[START OF Available records]
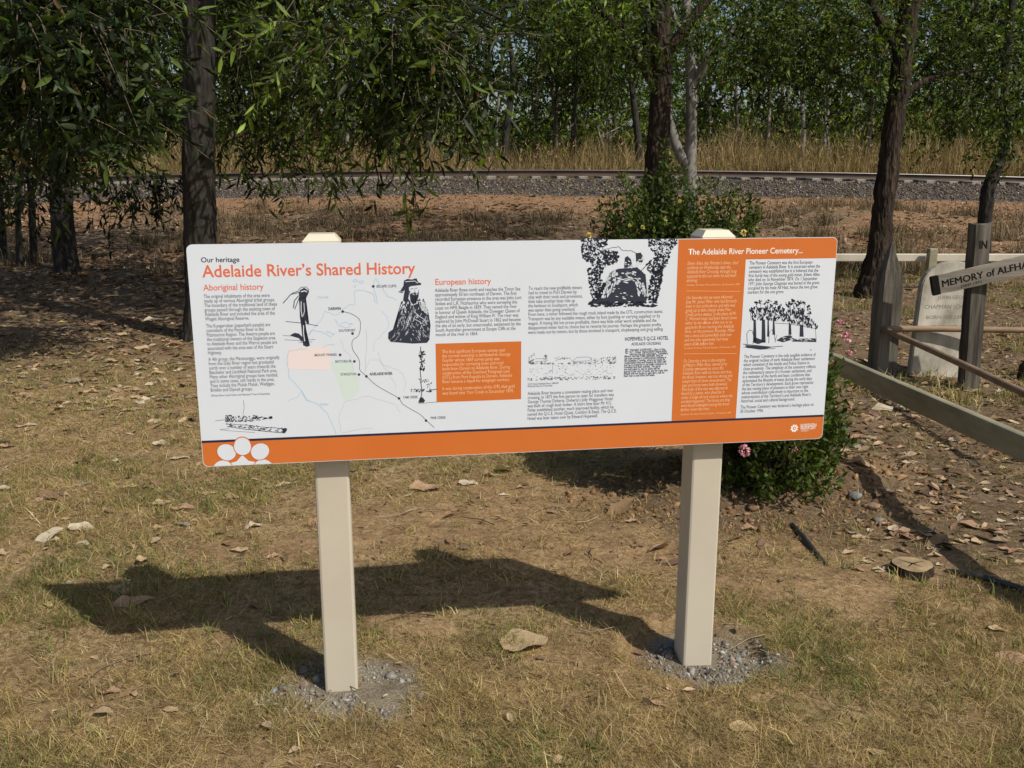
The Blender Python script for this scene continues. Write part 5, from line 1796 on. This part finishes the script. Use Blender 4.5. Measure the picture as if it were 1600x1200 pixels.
# ---- left dark trunk and the thin stems beside it
p = at(102, 424, .06)
t2 = empty('shade_tree', (p.x, p.y, 0), 'black-looking trunk second from the left edge, in deep shade', 'tree')
trunk_part(t2, [[(p.x + .04, p.y, -.15, .26), V4(104, 415, p.y, 19), V4(98, 350, p.y, 17), V4(94, 260, p.y, 16), V4(90, 150, p.y, 15), V4(86, 20, p.y, 13), (p.x, p.y, 7, .08)],
                [(p.x - .1, p.y, 2.6, .08), (p.x + .9, p.y - .5, 3.4, .05), (p.x + 1.9, p.y - .9, 3.5, .03)]], M['bark_dark'], 14, .08)
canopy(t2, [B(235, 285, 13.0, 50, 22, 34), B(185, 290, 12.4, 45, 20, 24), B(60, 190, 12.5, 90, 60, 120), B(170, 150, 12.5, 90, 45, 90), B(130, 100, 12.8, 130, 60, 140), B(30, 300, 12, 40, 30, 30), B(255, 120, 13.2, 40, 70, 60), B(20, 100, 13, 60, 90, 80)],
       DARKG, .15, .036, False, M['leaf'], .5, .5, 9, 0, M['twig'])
hb = []
for k in range(44):
    a, rr = rng.uniform(0, 6.28), 3.2 * rng.random() ** .5
    hb.append((np.array([p.x + 1.6 + rr * math.cos(a) * 1.2, p.y - 1 + rr * math.sin(a), rng.uniform(4.2, 8)]), np.array([.9, .9, .5]), 26))
canopy(t2, hb, DARKG, .22, .07, False, M['leaf'], .4, .6, 9)
for i, (px, py, tx_, ty_, r0, lab) in enumerate(((52, 412, 22, 150, .055, 'thin dark stem leaning left, nearest to the black trunk'), (30, 418, 48, 200, .045, 'thin dark stem between the left edge and the black trunk'), (6, 410, -30, 170, .05, 'thin dark stem touching the left edge of the photo'))):
    a_, b2 = at(px, py, .05), None
    b2 = at(tx_, ty_, Y=a_.y)
    t = empty('sapling', (a_.x, a_.y, 0), lab, 'tree', 'thin stems by the left edge')
    m_ = (a_ + b2) / 2 + Vector((.1 * (-1) ** i, 0, 0))
    trunk_part(t, [[(a_.x, a_.y, -.1, r0 * 1.2), (m_.x, m_.y, m_.z, r0), (b2.x, b2.y, b2.z, r0 * .6)]], M['bark_dark'], 8, .08)
    canopy(t, [(np.array(b2[:]), np.array([.6, .5, .5]), 30), (np.array([m_.x, m_.y, m_.z + .2]), np.array([.7, .4, .3]), 14)], DARKG, .14, .034, False, M['leaf'], .5, .5, 8)

# ---- centre pair: dark trunk and pale forked trunk
p = at(1020, 455)
c4x, c4y = 1.93, 12.9
t4 = empty('dark_trunk_tree', (c4x, c4y, 0), 'dark straight trunk growing out of the bush behind the board', 'tree')
trunk_part(t4, [[(c4x, c4y, -.1, .19), (c4x, c4y, .5, .165), (c4x + .02, c4y, 1.6, .155), (c4x + .05, c4y, 2.6, .14), (c4x - .02, c4y, 4, .12), (c4x - .3, c4y, 6.5, .07)],
                [(c4x + .03, c4y, 2.6, .09), (c4x - .3, c4y, 3.1, .07), (c4x - .9, c4y, 3.8, .05)], [(c4x + .03, c4y, 3.0, .08), (c4x + .7, c4y, 3.9, .06), (c4x + 1.4, c4y + .2, 5, .04)]], M['bark_rough'], 14, .12, ridge=.22)
hb = []
for k in range(30):
    a, rr = rng.uniform(0, 6.28), 3.6 * rng.random() ** .5
    hb.append((np.array([c4x + .3 + rr * math.cos(a), c4y + 1.4 + rr * math.sin(a), rng.uniform(4.8, 9.5)]), np.array([1.0, 1.0, .6]), 26))
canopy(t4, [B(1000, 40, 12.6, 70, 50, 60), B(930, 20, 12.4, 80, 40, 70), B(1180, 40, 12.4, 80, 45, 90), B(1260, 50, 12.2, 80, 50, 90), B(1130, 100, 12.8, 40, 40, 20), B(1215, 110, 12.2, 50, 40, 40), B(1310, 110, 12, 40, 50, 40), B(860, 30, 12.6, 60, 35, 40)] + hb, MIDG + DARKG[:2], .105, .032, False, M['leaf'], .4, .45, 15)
c5x, c5y = 2.72, 14.0
hb5 = []
for k in range(78):
    a, rr = rng.uniform(0, 6.28), rng.random() ** .5
    hb5.append((np.array([3.2 + 3.0 * rr * math.cos(a), 15.8 + 2.2 * rr * math.sin(a), rng.uniform(5.6, 9.0)]), np.array([1.0, 1.0, .6]), 24))
t5 = empty('pale_forked_tree', (c5x, c5y, 0), 'pale smooth trunk forking in two just right of the dark trunk', 'tree')


trunk_part(t5, [[(at(1078, 400, Y=c5y).x, c5y, -.1, .115), V4(1079, 330, c5y, 10.5), V4(1078, 270, c5y, 10), V4(1080, 200, c5y, 8.5), V4(1080, 130, c5y, 8.5), V4(1076, 60, c5y, 7), V4(1072, 0, c5y, 6.5), V4(1066, -150, c5y, 5)],
                [V4(1076, 262, c5y, 9), V4(1062, 240, c5y, 8), V4(1050, 205, c5y + .1, 7.5), V4(1036, 150, c5y + .2, 7), V4(1020, 60, c5y, 6), V4(1000, -40, c5y, 5)],
                [V4(1082, 135, c5y, 7.5), V4(1097, 110, c5y - .1, 6.5), V4(1106, 85, c5y - .2, 5.5), V4(1130, 66, c5y - .3, 3.5), V4(1150, 40, c5y - .3, 2)],
                [V4(1076, 60, c5y, 5), V4(1060, 40, c5y, 4), V4(1048, 10, c5y, 3)]], M['bark_pale'], 14, .04)
canopy(t5, [B(1120, 20, 13.8, 60, 30, 45), B(1040, 30, 14.2, 50, 40, 30), B(1100, -60, 14, 120, 60, 100), B(960, 90, 14.5, 60, 40, 30)] + hb5, MIDG + BRIGHTG[:1], .10, .026, False, M['leaf'], .6, .5, 13)

# ---- right leaning rough trunk
p = at(1364, 462, .02)
t6 = empty('rough_bark_tree', (p.x, p.y, 0), 'leaning trunk with rough brown bark behind the pointed grave post', 'tree')
Y6 = p.y
trunk_part(t6, [[(p.x - .03, Y6, -.12, .22), V4(1362, 448, Y6, 22), V4(1371, 400, Y6, 17), V4(1383, 300, Y6, 15.5), V4(1394, 210, Y6, 15), V4(1406, 130, Y6, 14.5), V4(1414, 60, Y6, 14), V4(1422, 0, Y6, 13.5), V4(1434, -120, Y6, 11)],
                [V4(1404, 160, Y6, 8), V4(1430, 135, Y6, 5), V4(1470, 118, Y6 + .1, 3.5), V4(1540, 108, Y6 + .2, 2)], [V4(1414, 90, Y6, 10), V4(1385, 50, Y6, 7), V4(1360, 0, Y6, 6), V4(1335, -60, Y6, 5)]], M['bark_rough'], 18, .16, ridge=.30)
hb = []
for k in range(16):
    a, rr = rng.uniform(0, 6.28), 2.4 * rng.random() ** .5
    hb.append((np.array([p.x + .6 + rr * math.cos(a), p.y + .3 + rr * math.sin(a), rng.uniform(4.2, 8)]), np.array([.8, .8, .5]), 26))
canopy(t6, [B(1360, 40, 11.6, 60, 50, 70), B(1450, 50, 12.6, 70, 50, 60), B(1530, 50, 12.2, 80, 50, 90), B(1480, 120, 12.4, 70, 40, 60), B(1560, 130, 12.4, 60, 50, 70), B(1350, 120, 11.8, 40, 40, 34), B(1440, 180, 12.8, 50, 30, 26), B(1520, 200, 12.8, 60, 35, 40), B(1590, 190, 12.6, 40, 50, 40),
            B(1300, 60, 12.4, 50, 50, 40)] + hb, MIDG + BRIGHTG[:1] + DARKG[:2], .085, .028, False, M['leaf'], .35, .4, 16)
# ---- far right slim tree
p = at(1538, 440, .05)
t7 = empty('slim_crooked_tree', (p.x, p.y, 0), 'slim crooked trunk rising behind the upright of the timber cross', 'tree')
Y7 = p.y
trunk_part(t7, [[(p.x, p.y, -.1, .12), V4(1538, 380, Y7, 10), V4(1542, 310, Y7, 10.5), V4(1552, 275, Y7, 9.5), V4(1568, 235, Y7, 8.5), V4(1574, 190, Y7, 7), V4(1570, 120, Y7, 6), V4(1580, 20, Y7, 5), V4(1590, -80, Y7, 4)],
                [V4(1574, 190, Y7, 5), V4(1545, 140, Y7, 4), V4(1510, 115, Y7, 3)]], M['bark_dark'], 10, .14)
canopy(t7, [B(1560, 170, Y7, 60, 40, 40), B(1600, 90, Y7, 70, 60, 60), B(1500, 110, Y7, 50, 40, 30), B(1580, 20, Y7, 80, 40, 50)], MIDG + BRIGHTG[:2], .085, .028, False, M['leaf'], .35, .4, 16)

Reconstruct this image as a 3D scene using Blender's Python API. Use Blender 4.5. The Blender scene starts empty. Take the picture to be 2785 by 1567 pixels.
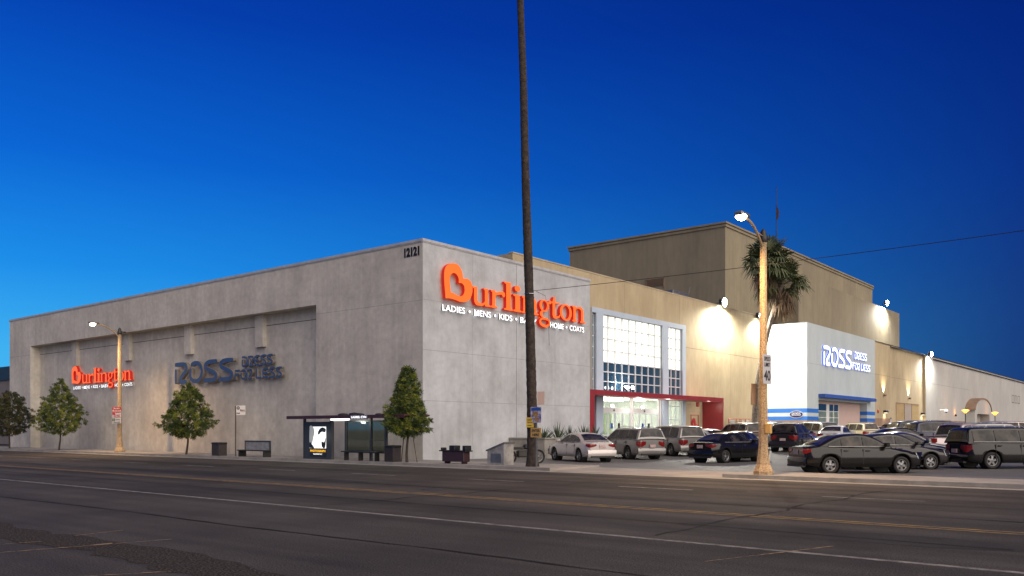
[END OF Available records]
Scan the material above for the string "scene" and return the lines that hold it.

The Blender Python script for this scene continues. Write part 5, from line 1796 on. This part finishes the script. Use Blender 4.5. Measure the picture as if it were 1600x1200 pixels.
Reconstruct this image as a 3D scene using Blender's Python API. Use Blender 4.5. The Blender scene starts empty. Take the picture to be 2785 by 1567 pixels.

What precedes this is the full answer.